-------- ROWS --------

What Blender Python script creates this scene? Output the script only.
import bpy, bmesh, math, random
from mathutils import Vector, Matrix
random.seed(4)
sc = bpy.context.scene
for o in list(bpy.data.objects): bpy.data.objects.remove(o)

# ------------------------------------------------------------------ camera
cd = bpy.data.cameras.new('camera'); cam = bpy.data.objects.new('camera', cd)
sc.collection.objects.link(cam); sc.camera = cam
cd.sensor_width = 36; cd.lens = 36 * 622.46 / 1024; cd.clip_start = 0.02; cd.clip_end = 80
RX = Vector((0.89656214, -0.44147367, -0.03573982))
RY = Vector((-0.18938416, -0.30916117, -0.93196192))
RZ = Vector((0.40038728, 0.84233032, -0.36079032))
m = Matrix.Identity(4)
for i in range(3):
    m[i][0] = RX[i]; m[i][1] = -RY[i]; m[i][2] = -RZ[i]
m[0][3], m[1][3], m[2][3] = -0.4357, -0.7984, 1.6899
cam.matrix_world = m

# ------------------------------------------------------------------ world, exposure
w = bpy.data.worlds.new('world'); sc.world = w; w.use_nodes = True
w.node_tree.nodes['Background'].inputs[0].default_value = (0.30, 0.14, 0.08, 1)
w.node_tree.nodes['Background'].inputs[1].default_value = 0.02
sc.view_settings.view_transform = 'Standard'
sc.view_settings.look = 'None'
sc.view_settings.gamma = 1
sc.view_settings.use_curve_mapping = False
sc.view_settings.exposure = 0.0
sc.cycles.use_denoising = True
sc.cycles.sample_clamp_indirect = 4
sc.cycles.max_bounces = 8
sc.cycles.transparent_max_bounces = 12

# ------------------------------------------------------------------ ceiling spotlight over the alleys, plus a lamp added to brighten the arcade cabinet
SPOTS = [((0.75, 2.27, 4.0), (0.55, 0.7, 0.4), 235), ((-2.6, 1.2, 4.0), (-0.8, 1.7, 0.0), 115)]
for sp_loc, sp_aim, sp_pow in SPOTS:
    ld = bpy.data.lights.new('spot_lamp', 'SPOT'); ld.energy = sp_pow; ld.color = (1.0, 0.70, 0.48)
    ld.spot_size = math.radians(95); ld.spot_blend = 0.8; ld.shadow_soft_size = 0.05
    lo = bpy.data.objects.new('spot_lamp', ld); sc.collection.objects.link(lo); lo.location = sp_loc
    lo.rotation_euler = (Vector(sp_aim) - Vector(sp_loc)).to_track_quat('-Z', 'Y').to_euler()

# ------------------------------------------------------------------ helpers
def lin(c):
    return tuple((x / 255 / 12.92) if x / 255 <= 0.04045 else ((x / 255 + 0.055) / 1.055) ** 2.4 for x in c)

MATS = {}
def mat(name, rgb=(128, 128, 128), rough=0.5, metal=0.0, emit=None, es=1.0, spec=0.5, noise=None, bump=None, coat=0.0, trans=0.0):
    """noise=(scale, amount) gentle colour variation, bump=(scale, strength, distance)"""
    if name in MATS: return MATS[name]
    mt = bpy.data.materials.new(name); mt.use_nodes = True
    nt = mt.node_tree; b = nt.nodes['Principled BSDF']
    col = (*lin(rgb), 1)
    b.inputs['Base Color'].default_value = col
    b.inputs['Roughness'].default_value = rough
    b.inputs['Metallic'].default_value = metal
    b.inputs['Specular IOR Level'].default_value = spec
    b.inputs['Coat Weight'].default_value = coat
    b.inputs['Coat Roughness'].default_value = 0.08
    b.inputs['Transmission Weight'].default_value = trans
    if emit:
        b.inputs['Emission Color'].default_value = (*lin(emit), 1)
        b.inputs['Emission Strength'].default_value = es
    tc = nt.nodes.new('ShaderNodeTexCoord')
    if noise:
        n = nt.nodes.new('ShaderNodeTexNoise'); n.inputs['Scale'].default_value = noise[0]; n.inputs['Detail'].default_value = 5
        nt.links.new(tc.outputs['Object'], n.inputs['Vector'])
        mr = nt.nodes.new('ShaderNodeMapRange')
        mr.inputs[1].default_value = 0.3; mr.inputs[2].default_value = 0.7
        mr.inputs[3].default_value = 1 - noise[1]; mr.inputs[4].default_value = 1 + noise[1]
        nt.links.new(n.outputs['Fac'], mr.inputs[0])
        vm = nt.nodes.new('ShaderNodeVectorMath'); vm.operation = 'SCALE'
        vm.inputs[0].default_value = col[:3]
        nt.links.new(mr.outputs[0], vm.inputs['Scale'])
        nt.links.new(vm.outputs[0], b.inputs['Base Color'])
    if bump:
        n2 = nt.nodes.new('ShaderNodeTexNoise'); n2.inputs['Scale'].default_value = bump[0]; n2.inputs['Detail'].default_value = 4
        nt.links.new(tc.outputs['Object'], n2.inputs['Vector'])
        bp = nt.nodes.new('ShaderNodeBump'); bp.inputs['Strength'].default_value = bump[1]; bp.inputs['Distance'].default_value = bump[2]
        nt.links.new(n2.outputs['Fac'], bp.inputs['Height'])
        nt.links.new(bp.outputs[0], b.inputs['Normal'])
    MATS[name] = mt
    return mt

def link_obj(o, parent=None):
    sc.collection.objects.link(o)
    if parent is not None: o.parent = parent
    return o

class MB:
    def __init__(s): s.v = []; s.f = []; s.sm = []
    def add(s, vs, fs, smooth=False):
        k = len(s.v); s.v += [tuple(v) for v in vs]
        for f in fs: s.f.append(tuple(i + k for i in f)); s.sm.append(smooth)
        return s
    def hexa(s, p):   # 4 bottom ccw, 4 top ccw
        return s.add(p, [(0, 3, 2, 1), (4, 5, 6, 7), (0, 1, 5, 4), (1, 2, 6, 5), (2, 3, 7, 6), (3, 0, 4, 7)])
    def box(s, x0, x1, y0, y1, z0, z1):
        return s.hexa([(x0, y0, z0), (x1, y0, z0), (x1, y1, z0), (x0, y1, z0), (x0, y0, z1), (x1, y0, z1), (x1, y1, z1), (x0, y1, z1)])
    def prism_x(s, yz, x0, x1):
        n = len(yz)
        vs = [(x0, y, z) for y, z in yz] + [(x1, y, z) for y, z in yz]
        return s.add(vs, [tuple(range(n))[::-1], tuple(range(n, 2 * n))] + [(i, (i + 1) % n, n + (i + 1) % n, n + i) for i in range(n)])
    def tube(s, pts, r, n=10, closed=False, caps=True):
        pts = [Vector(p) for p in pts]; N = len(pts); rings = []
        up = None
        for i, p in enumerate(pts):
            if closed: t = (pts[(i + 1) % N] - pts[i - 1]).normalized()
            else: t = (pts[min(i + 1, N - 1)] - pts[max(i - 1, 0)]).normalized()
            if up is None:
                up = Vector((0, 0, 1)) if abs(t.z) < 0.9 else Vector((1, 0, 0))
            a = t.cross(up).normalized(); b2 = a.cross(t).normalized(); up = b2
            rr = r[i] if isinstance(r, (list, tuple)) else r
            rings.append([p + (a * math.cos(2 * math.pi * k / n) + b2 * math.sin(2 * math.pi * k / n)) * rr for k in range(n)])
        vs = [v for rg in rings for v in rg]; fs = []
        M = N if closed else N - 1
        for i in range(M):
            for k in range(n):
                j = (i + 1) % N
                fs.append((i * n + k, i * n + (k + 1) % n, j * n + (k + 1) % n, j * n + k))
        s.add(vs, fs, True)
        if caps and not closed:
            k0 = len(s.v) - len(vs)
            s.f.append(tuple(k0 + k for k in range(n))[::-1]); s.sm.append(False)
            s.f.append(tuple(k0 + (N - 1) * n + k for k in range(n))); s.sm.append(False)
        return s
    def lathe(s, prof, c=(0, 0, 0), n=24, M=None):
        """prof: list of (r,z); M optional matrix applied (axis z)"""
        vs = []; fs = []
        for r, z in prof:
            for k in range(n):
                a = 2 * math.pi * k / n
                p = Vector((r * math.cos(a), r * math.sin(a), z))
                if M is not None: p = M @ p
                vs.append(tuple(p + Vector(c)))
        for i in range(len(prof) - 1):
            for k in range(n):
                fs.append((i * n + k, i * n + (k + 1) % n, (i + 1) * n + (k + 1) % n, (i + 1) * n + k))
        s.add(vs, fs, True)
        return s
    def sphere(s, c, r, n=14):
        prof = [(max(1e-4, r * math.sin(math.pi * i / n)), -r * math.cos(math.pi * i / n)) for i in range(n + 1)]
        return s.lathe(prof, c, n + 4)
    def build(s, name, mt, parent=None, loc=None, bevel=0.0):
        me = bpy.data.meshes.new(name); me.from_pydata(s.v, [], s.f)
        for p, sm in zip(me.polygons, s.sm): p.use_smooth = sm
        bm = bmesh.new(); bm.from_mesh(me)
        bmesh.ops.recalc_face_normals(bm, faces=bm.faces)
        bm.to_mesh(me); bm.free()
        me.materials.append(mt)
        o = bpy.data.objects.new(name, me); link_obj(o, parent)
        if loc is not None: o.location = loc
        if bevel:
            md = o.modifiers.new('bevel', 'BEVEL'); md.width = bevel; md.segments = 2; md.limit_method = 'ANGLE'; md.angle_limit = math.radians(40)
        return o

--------
-------- ROWS --------

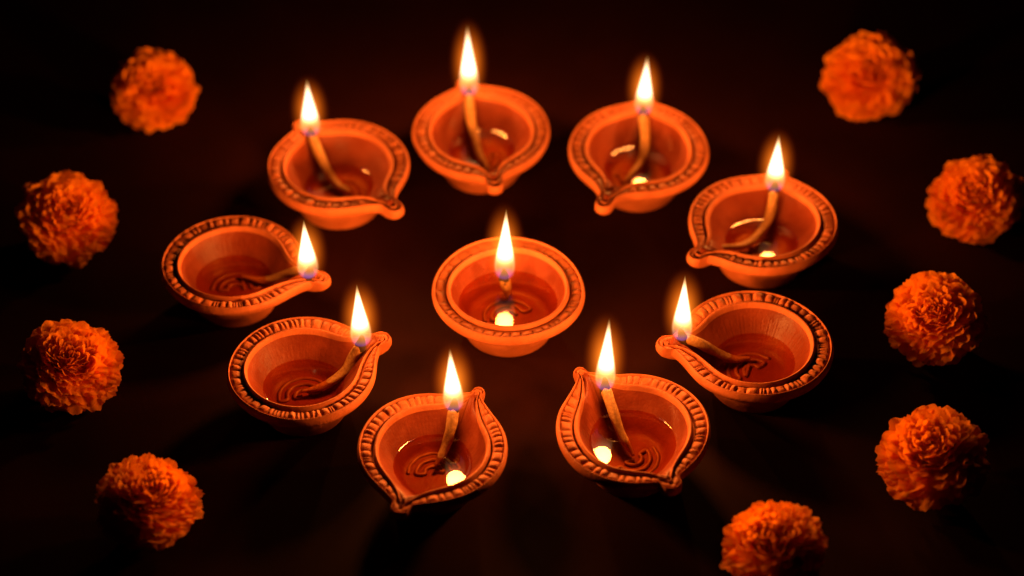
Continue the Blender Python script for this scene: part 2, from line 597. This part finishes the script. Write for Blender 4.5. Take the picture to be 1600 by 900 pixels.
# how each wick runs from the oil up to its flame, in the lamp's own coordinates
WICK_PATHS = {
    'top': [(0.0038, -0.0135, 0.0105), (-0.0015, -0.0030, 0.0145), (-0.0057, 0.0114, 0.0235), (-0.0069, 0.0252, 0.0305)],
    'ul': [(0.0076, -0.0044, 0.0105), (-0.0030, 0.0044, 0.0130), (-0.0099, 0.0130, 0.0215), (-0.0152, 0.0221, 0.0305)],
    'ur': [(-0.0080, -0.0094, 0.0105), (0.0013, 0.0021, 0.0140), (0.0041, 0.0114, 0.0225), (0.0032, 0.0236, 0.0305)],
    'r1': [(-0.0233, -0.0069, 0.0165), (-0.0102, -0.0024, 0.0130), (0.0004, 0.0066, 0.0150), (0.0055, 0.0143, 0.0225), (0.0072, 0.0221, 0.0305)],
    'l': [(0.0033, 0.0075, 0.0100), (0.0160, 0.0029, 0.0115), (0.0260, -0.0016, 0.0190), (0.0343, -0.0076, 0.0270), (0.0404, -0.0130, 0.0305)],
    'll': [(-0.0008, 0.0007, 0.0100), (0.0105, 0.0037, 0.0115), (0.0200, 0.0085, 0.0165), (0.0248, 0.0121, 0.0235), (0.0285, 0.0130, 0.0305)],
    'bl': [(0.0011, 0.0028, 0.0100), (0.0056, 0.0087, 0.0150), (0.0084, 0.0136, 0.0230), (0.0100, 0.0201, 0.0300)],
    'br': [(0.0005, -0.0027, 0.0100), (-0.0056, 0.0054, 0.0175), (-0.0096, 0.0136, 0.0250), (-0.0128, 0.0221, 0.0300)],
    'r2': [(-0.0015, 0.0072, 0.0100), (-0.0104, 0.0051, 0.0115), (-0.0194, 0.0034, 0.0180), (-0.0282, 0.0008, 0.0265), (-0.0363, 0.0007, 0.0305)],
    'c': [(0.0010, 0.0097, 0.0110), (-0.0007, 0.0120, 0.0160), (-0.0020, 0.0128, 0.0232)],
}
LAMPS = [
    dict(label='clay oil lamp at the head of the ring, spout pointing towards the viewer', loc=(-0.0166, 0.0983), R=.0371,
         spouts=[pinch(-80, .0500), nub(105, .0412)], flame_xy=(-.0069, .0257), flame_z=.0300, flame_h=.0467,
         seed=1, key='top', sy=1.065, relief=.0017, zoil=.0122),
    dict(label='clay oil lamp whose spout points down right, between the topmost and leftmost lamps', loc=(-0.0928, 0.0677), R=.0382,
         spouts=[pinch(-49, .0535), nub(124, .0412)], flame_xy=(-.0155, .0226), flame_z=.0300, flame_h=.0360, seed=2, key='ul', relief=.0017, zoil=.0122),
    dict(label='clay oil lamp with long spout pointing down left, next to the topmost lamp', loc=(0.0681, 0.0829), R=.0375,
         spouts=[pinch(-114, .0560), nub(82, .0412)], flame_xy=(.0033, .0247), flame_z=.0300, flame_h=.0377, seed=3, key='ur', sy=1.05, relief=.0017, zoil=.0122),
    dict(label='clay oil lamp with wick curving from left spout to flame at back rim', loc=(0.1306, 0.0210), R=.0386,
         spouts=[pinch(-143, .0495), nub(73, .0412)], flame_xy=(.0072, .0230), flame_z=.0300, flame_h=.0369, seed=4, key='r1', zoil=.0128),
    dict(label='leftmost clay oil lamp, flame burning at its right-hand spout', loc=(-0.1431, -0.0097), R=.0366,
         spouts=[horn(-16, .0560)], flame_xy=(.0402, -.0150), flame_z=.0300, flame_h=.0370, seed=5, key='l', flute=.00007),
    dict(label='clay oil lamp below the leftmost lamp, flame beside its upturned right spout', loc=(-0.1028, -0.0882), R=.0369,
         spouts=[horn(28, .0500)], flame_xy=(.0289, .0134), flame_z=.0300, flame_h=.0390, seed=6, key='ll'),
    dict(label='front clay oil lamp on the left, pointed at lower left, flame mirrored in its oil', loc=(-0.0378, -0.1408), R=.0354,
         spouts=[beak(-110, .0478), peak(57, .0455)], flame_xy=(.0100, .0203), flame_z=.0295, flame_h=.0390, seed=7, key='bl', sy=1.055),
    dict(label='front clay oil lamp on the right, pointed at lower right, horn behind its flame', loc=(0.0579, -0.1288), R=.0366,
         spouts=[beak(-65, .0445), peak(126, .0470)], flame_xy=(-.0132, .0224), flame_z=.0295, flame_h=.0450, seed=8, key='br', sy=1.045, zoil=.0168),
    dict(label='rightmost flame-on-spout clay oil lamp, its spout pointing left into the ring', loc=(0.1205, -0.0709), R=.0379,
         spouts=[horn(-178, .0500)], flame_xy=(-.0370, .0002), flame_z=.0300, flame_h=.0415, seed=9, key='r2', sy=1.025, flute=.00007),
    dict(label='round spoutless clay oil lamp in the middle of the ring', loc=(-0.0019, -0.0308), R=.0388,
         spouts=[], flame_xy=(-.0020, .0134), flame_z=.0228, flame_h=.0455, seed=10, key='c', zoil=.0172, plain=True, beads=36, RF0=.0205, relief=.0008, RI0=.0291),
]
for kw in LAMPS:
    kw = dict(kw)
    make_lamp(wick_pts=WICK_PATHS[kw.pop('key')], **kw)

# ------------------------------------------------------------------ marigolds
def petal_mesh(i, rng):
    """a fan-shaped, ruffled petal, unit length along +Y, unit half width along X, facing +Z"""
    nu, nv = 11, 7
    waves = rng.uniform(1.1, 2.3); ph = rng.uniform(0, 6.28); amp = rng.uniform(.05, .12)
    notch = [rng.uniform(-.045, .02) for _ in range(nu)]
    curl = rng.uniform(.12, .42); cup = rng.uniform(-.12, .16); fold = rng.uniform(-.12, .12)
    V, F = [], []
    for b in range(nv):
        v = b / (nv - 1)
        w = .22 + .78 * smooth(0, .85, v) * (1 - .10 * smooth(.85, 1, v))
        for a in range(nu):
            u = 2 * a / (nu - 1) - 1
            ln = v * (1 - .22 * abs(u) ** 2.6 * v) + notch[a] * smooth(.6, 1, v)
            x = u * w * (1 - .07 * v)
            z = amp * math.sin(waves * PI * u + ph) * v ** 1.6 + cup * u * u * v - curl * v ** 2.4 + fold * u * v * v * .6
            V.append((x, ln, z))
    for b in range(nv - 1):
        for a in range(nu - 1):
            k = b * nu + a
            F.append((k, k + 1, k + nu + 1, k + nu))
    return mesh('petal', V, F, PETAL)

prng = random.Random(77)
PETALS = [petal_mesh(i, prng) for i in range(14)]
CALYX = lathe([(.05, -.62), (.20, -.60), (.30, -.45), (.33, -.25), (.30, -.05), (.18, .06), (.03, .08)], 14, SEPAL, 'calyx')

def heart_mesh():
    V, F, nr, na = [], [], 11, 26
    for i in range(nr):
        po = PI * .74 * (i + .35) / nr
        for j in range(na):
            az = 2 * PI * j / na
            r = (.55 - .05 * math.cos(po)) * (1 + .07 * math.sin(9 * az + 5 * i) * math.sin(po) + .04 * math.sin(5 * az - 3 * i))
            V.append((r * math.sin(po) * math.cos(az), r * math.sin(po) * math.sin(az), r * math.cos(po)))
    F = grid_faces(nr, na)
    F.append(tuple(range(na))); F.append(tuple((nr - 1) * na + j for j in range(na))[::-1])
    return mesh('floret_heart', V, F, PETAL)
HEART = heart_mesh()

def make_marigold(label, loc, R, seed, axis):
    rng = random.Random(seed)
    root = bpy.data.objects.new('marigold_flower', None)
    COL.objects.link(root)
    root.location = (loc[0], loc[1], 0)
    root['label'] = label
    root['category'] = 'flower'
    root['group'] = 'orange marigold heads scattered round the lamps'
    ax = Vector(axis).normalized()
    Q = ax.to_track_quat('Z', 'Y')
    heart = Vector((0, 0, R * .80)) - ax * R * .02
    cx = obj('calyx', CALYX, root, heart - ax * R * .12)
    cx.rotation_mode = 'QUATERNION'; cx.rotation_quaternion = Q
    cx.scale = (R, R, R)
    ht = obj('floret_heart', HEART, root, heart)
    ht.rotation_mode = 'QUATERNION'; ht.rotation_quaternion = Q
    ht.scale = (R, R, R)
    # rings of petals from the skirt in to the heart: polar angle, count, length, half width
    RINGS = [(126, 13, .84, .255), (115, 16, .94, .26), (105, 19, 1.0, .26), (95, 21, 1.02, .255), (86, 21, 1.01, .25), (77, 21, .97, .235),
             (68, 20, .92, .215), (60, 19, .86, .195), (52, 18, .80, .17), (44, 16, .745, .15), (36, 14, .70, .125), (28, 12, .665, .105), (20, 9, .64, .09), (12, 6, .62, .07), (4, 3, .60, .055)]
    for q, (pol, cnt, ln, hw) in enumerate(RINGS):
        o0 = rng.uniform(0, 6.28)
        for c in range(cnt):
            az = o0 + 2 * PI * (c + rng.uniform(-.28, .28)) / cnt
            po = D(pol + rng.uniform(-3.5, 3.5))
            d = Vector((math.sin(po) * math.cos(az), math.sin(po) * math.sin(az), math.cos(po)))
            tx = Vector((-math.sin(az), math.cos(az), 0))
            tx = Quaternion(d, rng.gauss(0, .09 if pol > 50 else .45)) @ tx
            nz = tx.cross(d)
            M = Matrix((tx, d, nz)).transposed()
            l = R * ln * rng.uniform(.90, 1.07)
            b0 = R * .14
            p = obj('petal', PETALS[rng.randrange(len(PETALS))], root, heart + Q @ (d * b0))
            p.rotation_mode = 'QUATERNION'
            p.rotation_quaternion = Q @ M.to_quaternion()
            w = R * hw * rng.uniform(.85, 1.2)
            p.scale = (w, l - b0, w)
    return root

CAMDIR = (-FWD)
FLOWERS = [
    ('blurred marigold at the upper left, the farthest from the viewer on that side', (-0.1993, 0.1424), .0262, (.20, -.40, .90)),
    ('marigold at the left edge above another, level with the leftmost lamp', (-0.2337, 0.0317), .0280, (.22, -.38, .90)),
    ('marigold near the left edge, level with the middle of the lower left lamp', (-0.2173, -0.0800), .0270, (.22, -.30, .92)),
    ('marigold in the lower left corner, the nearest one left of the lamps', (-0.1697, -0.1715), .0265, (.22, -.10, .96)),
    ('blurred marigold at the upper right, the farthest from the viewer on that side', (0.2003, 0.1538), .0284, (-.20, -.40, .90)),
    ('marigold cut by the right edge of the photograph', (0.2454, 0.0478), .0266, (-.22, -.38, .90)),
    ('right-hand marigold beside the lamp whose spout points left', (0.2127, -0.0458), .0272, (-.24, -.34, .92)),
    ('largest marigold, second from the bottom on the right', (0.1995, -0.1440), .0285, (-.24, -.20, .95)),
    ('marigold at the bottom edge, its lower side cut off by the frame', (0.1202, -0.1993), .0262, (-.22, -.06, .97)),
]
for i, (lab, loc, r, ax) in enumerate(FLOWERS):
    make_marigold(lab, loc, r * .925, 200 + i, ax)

--------

PROBLEM TO WORK ON:
Retype, in the same exact form, the lines of the material above from the line holding "What Blender Python" through the line holding "for o in list(bpy.data.objects): bpy.data.objects.remove(o)".

SOLUTION TO THIS TASK:
What Blender Python script creates this scene? Output the script only.
import bpy, bmesh, math, random
from mathutils import Vector, Matrix
random.seed(4)
sc = bpy.context.scene
for o in list(bpy.data.objects): bpy.data.objects.remove(o)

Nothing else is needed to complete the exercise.